_DATA LINES_
|---|

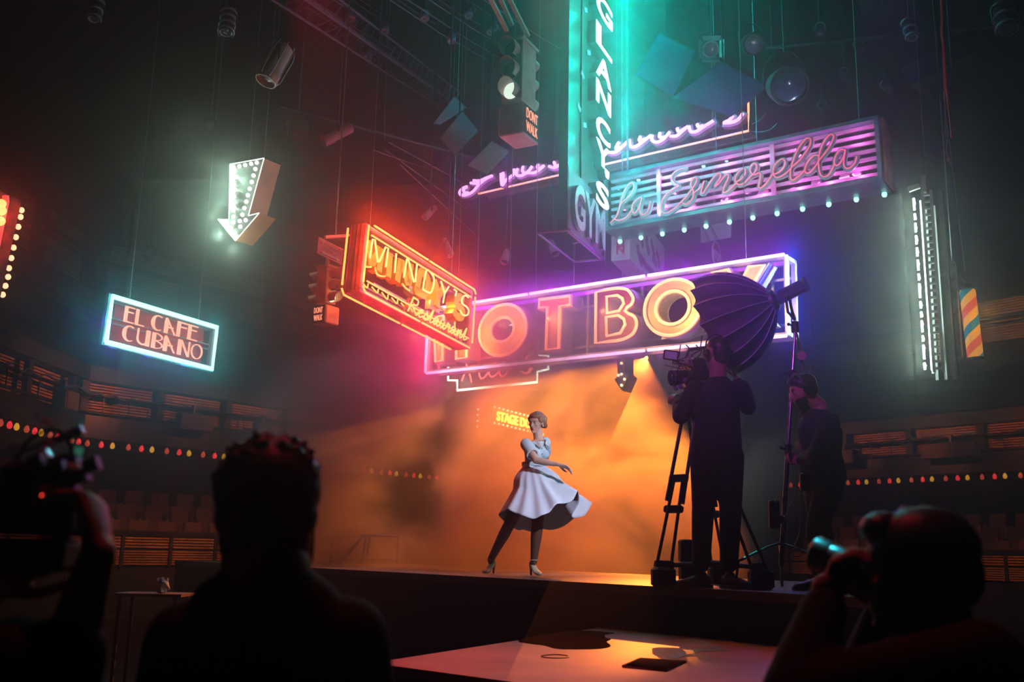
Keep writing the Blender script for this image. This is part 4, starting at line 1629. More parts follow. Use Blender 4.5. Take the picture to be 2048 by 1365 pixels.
LENS_G = glowmat('pale_lit_lens', (.62, .75, .62), .95)
LENS_Y = glowmat('yellow_lit_lens', (.75, .85, .55), 1.1)
F1, t1 = traffic(1043, 198, 10.0, 62, 'upper traffic light over a DONT WALK box beside the purple script sign', .34, .25, .72, 'u', 2, .36, 'n', LENS_G, mat('dusty_rose_housing', (.40, .26, .26), .55))
mb = MB()
# pair of rails it hangs from
for (x0, y0, x1, y1) in ((962, -40, 1014, 62), (984, -40, 1024, 50), (1000, -40, 1056, 72)):
    mb.tube([at(x0, y0, 9.4), at(x1, y1, 10.0)], .03, 4)
mb.build('hanging_rail', mat('dusty_rose_housing', (.4, .26, .26)), t1)
F2, t2 = traffic(651, 604, 11.0, 56, 'lower traffic light with a lit bottom lens left of the amber restaurant sign', .17, .17, .42, 'n', 2, .21, 'u', LENS_Y, mat('brick_orange_housing', (.70, .40, .22), .55))
F = fit([(638, 475), (687, 500), (684, 530), (634, 506)], 11.0)
ns = thing('parking_sign', 'rectangular NO STOPPING ANYTIME plate above the lower traffic light', 'sign', M=F.M)
MB().box((0, 0, -.012), (F.W, F.H, .02)).build('plate', mat('dark_red_plate', (.40, .06, .05), .5), ns, local=True)
MB().tube(rect_path(F.W, F.H, 0), .006, 4).build('rim', mat('cream_sign_paint', (.55, .38, .30), .5), ns, local=True)
cr_ = mat('cream_sign_paint', (.55, .38, .30))
moved(text_mesh('NO STOPPING', F.W * .84, F.H * .19, 0, .006, bold=.01), lambda v: v + Vector((0, F.H * .27, 0))).build('lettering', cr_, ns, local=True)
moved(text_mesh('ANYTIME', F.W * .56, F.H * .19, 0, .006, bold=.01), lambda v: v + Vector((0, -F.H * .02, 0))).build('lettering', cr_, ns, local=True)
y_ = -F.H * .32
MB().prism([(-.17, y_), (-.12, y_ + .028), (-.12, y_ + .012), (.12, y_ + .012), (.12, y_ + .028), (.17, y_), (.12, y_ - .028), (.12, y_ - .012), (-.12, y_ - .012), (-.12, y_ - .028)], 0, .006).build('arrow_mark', cr_, ns, local=True)
MB().cyl((0, -F.H / 2, -.03), (0, -F.H / 2 - .07, -.03), .02, n=8).build('bracket', mat('brick_orange_housing', (.42, .16, .09)), ns, local=True)
MB().tube([(-.1, F.H / 2 + .05, -.02), (.35, F.H / 2 + .22, -.02)], .02, 5).build('cross_arm', mat('brick_orange_housing', (.42, .16, .09)), ns, local=True)
a_ = F.w((.1, F.H / 2 + .1, -.02))
MB().tube([a_, (a_.x, a_.y, 11.19)], .01, 5).build('hanging_wire', M_STEEL, ns)

# ================================================================== white sign seen edge on at right, rusty panel and barber pole
F = yawframe(1866, 560, 10.5, -116)
ws = thing('white_tube_sign', 'tall brilliant white tube sign seen edge on at right', 'sign', M=F.M)
H_ = 2.05
W_ = -.55
WH = mat('white_enamel', (.62, .62, .60), .45, var=.15)
mb = MB()
for z in (0.05, -.04):
    mb.box((0, 0, z), (.05, H_, .03))
    mb.box((W_, 0, z), (.05, H_, .03))
for k in range(26):
    v = -H_ / 2 + (k + .5) * H_ / 26
    mb.box((0, v, 0), (.04, .022, .08))
mb.box((0, H_ / 2 + .09, .03), (.05, .2, .05))
mb.box((0, H_ / 2 + .06, .13), (.04, .06, .12), Matrix.Rotation(.25, 3, 'X'))
mb.build('ladder_frame', WH, ws, local=True)
MB().box((W_ / 2, 0, -.13), (.55, H_, .04)).build('back_panel', mat('grey_back_panel', (.35, .35, .34), .5), ws, local=True)
mb = MB()
R = random.Random(8)
v = -H_ / 2 + .03
while v < H_ / 2 - .05:
    e = v + R.uniform(.05, .16)
    mb.tube([(.02, v, .14), (.02, min(e, H_ / 2), .14)], .014, 6)
    mb.tube([(.01, e, .14), (-.18, e, .14)], .010, 6)
    v = e + .04
for k in range(2):
    mb.tube([(-.15 - k * .2, -H_ / 2 + .05, .08), (-.15 - k * .2, H_ / 2 - .05, .08)], .012, 6)
mb.build('white_tube', glowmat('white_neon', (.86, 1.0, .90), 1.8), ws, local=True)
mb = MB()
mb.tube(catmull([Vector((-.1, H_ / 2, -.16)), Vector((-.12, .4, -.17)), Vector((-.08, 0, -.17)), Vector((-.13, -.5, -.17)), Vector((-.3, -H_ / 2, -.18))], 8), .008, 5)
mb.build('cable', M_BLACK, ws, local=True)
ka = F.w((0, H_ / 2 + .2, 0))
MB().tube([ka, (ka.x, ka.y, 11.19)], .005, 5).build('hanging_wire', M_STEEL, ws)
glow([F.w((-.1, v, .22)) for v in [(-.92 + k * .21) for k in range(10)]], (.66, 1.0, .78), 95)
for v in (-.7, 0, .7):
    lamp('SPOT', F.w((-.15, v, .22)), (.70, 1.0, .78), 240, target=F.w((.0, v - .1, 4)), spot_size=math.radians(150), spot_blend=1.0, shadow_soft_size=0.0)
F = yawframe(1917, 620, 11.0, 60)
rp_ = thing('rusty_narrow_sign', 'narrow lilac grey rusted sign edge beside the barber pole', 'sign', M=F.M)
MB().box((0, 0, -.03), (.20, 1.12, .07)).build('panel', mat('lilac_rusted_metal', (.34, .32, .40), .5, var=.4, scale=9, stops=[(.38, (.13, .10, .11)), (.5, (.34, .31, .40)), (.75, (.36, .40, .44))]), rp_, local=True)
MB().box((-.10, -.45, -.2), (.22, .35, .03)).build('lower_bracket', mat('ochre_metal', (.36, .24, .10), .5), rp_, local=True)
ka = F.w((0, .55, -.03))
MB().tube([ka, (ka.x, ka.y, 11.19)], .006, 5).build('hanging_wire', M_STEEL, rp_)


def barber_mat():
    m = bpy.data.materials.new('barber_stripes')
    m.use_nodes = True
    nt = m.node_tree
    b = nt.nodes['Principled BSDF']
    tc = nt.nodes.new('ShaderNodeTexCoord')
    sp = nt.nodes.new('ShaderNodeSeparateXYZ')
    nt.links.new(tc.outputs['Object'], sp.inputs[0])
    # angle round the pole plus height gives the spiral
    at2 = nt.nodes.new('ShaderNodeMath')
    at2.operation = 'ARCTAN2'
    nt.links.new(sp.outputs['X'], at2.inputs[0])
    nt.links.new(sp.outputs['Y'], at2.inputs[1])
    m1 = nt.nodes.new('ShaderNodeMath')
    m1.operation = 'MULTIPLY_ADD'
    m1.inputs[1].default_value = 1 / (2 * PI)
    m1.inputs[2].default_value = 0
    nt.links.new(at2.outputs[0], m1.inputs[0])
    m2 = nt.nodes.new('ShaderNodeMath')
    m2.operation = 'MULTIPLY_ADD'
    m2.inputs[1].default_value = 2.25
    nt.links.new(sp.outputs['Z'], m2.inputs[0])
    nt.links.new(m1.outputs[0], m2.inputs[2])
    fr = nt.nodes.new('ShaderNodeMath')
    fr.operation = 'FRACT'
    nt.links.new(m2.outputs[0], fr.inputs[0])
    rp = nt.nodes.new('ShaderNodeValToRGB')
    rp.color_ramp.interpolation = 'CONSTANT'
    e = rp.color_ramp.elements
    cols = [(0, (.85, .36, .04, 1)), (.25, (.0, .16, .17, 1)), (.5, (.85, .36, .04, 1)), (.75, (.70, .09, .04, 1))]
    while len(e) < 4:
        e.new(.5)
    for el, (p, c) in zip(e, cols):
        el.position = p
        el.color = c
    nt.links.new(fr.outputs[0], rp.inputs[0])
    nt.links.new(rp.outputs[0], b.inputs['Base Color'])
    nt.links.new(rp.outputs[0], b.inputs['Emission Color'])
    b.inputs['Emission Strength'].default_value = 1.0
    m.cycles.emission_sampling = 'NONE'
    return m


base = at(1951, 716, 11.19)
bz = thing('barber_pole', 'lit barber pole with orange, red and blue stripes at far right', 'barber pole', base)
tilt = Matrix.Rotation(math.radians(-3), 3, 'Y')
hp = .80
cyl = MB().lathe([(.085, 0), (.088, .02), (.088, hp - .02), (.08, hp)], (0, 0, 0), (0, 0, 1), 28)
g_ = cyl.build('striped_cylinder', barber_mat(), bz, local=True, smooth=True)
MB().lathe([(.07, -.04), (.10, -.03), (.10, 0)], (0, 0, 0), (0, 0, 1), 20).build('bottom_cap', M_DARK, bz, local=True)
MB().lathe([(.10, hp), (.10, hp + .02), (.06, hp + .07), (.02, hp + .09)], (0, 0, 0), (0, 0, 1), 20).build('top_cap', M_DARK, bz, local=True)
mb = MB()
mb.tube([(0, 0, hp + .08), (-.06, 0, hp + .2), (-.3, 0, hp + .2)], .015, 6)
mb.build('bracket', M_STEEL, bz, local=True)
bz.rotation_euler = (0, math.radians(-2.5), 0)
ka = base + Vector((0, 0, hp + .1))
MB().tube([(0, 0, hp + .1), (0, 0, 11.2 - base.z)], .005, 5).build('hanging_wire', M_STEEL, bz, local=True)
lamp('POINT', base + Vector((.0, -.35, .45)), (1.0, .45, .08), 2.0)
# ================================================================== stage smoke drifting behind the dancer
def smoke_mat():
    m = bpy.data.materials.new('drifting_smoke')
    m.use_nodes = True
    nt = m.node_tree
    nt.nodes.clear()
    o = nt.nodes.new('ShaderNodeOutputMaterial')
    v = nt.nodes.new('ShaderNodeVolumeScatter')
    v.inputs['Anisotropy'].default_value = 0.6
    v.inputs['Color'].default_value = (1, .96, .92, 1)
    tc = nt.nodes.new('ShaderNodeTexCoord')
    n1 = nt.nodes.new('ShaderNodeTexNoise')
    n1.inputs['Scale'].default_value = 1.5
    n1.inputs['Detail'].default_value = 5
    n1.inputs['Roughness'].default_value = .6
    n1.inputs['Distortion'].default_value = .5
    nt.links.new(tc.outputs['Generated'], n1.inputs['Vector'])
    mp = nt.nodes.new('ShaderNodeMapping')
    nt.links.new(tc.outputs['Generated'], mp.inputs[0])
    nt.links.new(mp.outputs[0], n1.inputs['Vector'])
    mp.inputs['Scale'].default_value = (2.6, 1.6, 1.9)
    # falls off towards the edges of the cloud
    gr = nt.nodes.new('ShaderNodeTexGradient')
    gr.gradient_type = 'SPHERICAL'
    mp2 = nt.nodes.new('ShaderNodeMapping')
    mp2.inputs['Location'].default_value = (-1.0, -1.0, -.72)
    mp2.inputs['Scale'].default_value = (2.0, 2.0, 1.7)
    nt.links.new(tc.outputs['Generated'], mp2.inputs[0])
    nt.links.new(mp2.outputs[0], gr.inputs[0])
    r1 = nt.nodes.new('ShaderNodeMapRange')
    r1.inputs[1].default_value = .45
    r1.inputs[2].default_value = .60
    r1.inputs[3].default_value = .05
    r1.inputs[4].default_value = 1.9
    nt.links.new(n1.outputs['Fac'], r1.inputs[0])
    r2 = nt.nodes.new('ShaderNodeMapRange')
    r2.inputs[1].default_value = .02
    r2.inputs[2].default_value = .45
    r2.interpolation_type = 'SMOOTHSTEP'
    nt.links.new(gr.outputs['Fac'], r2.inputs[0])
    mu = nt.nodes.new('ShaderNodeMath')
    mu.operation = 'MULTIPLY'
    nt.links.new(r1.outputs[0], mu.inputs[0])
    nt.links.new(r2.outputs[0], mu.inputs[1])
    m2 = nt.nodes.new('ShaderNodeMath')
    m2.operation = 'MULTIPLY'
    m2.inputs[1].default_value = SMOKE
    nt.links.new(mu.outputs[0], m2.inputs[0])
    nt.links.new(m2.outputs[0], v.inputs['Density'])
    va = nt.nodes.new('ShaderNodeVolumeAbsorption')
    va.inputs['Color'].default_value = (1.0, .42, .20, 1)
    m3 = nt.nodes.new('ShaderNodeMath')
    m3.operation = 'MULTIPLY'
    m3.inputs[1].default_value = .55
    nt.links.new(m2.outputs[0], m3.inputs[0])
    nt.links.new(m3.outputs[0], va.inputs['Density'])
    ad = nt.nodes.new('ShaderNodeAddShader')
    nt.links.new(v.outputs[0], ad.inputs[0])
    nt.links.new(va.outputs[0], ad.inputs[1])
    nt.links.new(ad.outputs[0], o.inputs['Volume'])
    m.cycles.volume_step_rate = 1.0
    return m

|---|

_EXERCISE GOAL_
Check each line above for the word "script", and copy the lines where it appears.

_SOLVED EXERCISE_
Keep writing the Blender script for this image. This is part 4, starting at line 1629. More parts follow. Use Blender 4.5. Take the picture to be 2048 by 1365 pixels.
F1, t1 = traffic(1043, 198, 10.0, 62, 'upper traffic light over a DONT WALK box beside the purple script sign', .34, .25, .72, 'u', 2, .36, 'n', LENS_G, mat('dusty_rose_housing', (.40, .26, .26), .55))